**Your goal:** Repeat exactly the lines from the start of the records below through the line that contains "scene.camera = cam", including both.

Begin Input data

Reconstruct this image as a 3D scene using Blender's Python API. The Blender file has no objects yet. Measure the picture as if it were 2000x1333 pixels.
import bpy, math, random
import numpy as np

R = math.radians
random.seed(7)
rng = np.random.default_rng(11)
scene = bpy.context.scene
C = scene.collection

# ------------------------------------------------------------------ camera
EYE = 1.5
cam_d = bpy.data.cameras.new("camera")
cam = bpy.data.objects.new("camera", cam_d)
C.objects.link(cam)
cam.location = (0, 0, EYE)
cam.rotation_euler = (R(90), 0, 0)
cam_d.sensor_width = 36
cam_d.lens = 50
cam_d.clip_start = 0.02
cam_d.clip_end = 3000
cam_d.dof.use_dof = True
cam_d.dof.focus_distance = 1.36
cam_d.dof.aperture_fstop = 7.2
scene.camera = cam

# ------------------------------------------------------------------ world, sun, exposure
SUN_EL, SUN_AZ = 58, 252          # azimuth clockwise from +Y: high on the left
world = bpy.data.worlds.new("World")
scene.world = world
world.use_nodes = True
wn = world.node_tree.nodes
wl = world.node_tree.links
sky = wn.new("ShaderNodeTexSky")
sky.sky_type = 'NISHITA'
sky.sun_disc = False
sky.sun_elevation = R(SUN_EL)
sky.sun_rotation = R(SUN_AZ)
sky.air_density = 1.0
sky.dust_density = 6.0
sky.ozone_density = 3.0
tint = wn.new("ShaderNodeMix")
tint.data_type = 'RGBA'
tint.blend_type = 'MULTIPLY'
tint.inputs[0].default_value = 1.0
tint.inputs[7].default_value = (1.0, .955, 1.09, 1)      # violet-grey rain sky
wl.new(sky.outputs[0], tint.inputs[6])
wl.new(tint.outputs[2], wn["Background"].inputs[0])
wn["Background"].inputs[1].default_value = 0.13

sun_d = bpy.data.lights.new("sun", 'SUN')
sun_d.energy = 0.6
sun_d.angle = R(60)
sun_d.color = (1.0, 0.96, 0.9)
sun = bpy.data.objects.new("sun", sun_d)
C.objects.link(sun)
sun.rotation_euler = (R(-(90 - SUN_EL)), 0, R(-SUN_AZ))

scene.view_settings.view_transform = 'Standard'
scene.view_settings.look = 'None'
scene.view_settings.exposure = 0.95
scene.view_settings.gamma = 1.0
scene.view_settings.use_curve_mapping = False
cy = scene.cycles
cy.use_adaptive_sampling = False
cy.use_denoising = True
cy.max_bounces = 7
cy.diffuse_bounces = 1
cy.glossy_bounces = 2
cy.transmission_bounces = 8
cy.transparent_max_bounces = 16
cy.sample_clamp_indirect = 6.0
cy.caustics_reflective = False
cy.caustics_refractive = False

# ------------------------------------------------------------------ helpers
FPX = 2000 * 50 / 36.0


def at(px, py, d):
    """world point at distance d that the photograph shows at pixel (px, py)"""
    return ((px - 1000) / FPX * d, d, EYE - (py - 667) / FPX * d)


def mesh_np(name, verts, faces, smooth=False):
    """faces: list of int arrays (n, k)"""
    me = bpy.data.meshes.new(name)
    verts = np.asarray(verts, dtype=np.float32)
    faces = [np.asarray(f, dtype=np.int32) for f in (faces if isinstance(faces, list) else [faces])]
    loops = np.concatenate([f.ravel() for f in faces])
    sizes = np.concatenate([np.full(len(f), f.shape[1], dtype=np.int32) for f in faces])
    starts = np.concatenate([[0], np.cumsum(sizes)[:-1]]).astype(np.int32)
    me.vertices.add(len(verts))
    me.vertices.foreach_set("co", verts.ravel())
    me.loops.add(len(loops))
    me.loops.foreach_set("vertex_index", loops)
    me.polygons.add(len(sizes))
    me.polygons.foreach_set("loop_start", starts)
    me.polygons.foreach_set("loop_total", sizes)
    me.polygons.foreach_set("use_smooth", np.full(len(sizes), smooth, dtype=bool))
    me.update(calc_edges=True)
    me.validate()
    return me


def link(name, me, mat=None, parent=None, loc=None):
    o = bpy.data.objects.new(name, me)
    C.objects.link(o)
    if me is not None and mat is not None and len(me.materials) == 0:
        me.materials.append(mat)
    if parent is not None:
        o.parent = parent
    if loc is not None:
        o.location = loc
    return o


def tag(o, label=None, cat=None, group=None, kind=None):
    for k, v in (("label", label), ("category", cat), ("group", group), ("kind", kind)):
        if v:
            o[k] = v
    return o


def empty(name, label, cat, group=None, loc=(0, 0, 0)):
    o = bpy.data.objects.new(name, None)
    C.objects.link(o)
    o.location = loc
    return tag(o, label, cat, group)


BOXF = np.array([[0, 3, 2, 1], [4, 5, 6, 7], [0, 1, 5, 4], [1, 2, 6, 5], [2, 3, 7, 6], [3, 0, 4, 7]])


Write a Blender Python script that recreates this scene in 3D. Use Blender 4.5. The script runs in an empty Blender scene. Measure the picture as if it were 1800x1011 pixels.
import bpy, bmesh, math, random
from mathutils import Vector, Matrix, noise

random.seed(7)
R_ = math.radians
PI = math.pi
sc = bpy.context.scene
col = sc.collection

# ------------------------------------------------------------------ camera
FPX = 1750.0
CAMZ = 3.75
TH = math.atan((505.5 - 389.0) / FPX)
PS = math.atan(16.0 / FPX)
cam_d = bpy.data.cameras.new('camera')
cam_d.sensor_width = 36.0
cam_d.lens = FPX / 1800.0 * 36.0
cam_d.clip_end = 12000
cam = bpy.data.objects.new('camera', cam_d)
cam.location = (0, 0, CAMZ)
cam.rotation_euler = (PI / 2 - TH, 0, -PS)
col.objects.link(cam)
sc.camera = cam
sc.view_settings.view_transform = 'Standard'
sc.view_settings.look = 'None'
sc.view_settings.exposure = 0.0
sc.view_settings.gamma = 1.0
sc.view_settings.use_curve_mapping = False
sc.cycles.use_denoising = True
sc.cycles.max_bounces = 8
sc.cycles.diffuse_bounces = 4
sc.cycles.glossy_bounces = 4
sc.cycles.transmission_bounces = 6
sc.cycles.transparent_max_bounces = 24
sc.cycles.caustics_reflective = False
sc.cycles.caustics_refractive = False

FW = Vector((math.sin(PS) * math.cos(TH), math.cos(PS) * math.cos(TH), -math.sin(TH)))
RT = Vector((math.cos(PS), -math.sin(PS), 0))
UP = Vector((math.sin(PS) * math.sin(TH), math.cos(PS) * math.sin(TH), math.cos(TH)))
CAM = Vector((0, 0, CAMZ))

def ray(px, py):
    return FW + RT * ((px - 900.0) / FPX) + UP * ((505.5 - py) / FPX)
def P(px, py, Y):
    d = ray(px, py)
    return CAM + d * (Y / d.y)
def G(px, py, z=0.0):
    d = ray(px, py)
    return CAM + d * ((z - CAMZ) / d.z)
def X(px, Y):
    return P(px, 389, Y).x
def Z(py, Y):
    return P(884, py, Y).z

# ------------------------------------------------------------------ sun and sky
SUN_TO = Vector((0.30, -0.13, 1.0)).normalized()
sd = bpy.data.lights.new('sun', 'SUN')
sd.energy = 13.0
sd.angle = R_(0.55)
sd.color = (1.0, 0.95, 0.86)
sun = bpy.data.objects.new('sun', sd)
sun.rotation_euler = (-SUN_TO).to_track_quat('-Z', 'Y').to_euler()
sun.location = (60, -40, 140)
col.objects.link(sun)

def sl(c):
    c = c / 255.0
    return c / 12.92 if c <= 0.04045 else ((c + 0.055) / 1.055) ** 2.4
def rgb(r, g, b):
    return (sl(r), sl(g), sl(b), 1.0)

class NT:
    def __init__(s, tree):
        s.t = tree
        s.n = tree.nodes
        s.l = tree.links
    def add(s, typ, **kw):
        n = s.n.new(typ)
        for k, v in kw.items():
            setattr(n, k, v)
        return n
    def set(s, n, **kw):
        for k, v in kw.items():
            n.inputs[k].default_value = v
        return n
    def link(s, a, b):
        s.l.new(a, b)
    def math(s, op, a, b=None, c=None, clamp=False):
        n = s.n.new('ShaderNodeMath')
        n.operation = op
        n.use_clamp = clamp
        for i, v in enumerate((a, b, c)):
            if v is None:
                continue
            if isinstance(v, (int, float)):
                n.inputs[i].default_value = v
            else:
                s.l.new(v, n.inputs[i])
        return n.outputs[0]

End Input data

**Response to the exercise:**
Reconstruct this image as a 3D scene using Blender's Python API. The Blender file has no objects yet. Measure the picture as if it were 2000x1333 pixels.
import bpy, math, random
import numpy as np

R = math.radians
random.seed(7)
rng = np.random.default_rng(11)
scene = bpy.context.scene
C = scene.collection

# ------------------------------------------------------------------ camera
EYE = 1.5
cam_d = bpy.data.cameras.new("camera")
cam = bpy.data.objects.new("camera", cam_d)
C.objects.link(cam)
cam.location = (0, 0, EYE)
cam.rotation_euler = (R(90), 0, 0)
cam_d.sensor_width = 36
cam_d.lens = 50
cam_d.clip_start = 0.02
cam_d.clip_end = 3000
cam_d.dof.use_dof = True
cam_d.dof.focus_distance = 1.36
cam_d.dof.aperture_fstop = 7.2
scene.camera = cam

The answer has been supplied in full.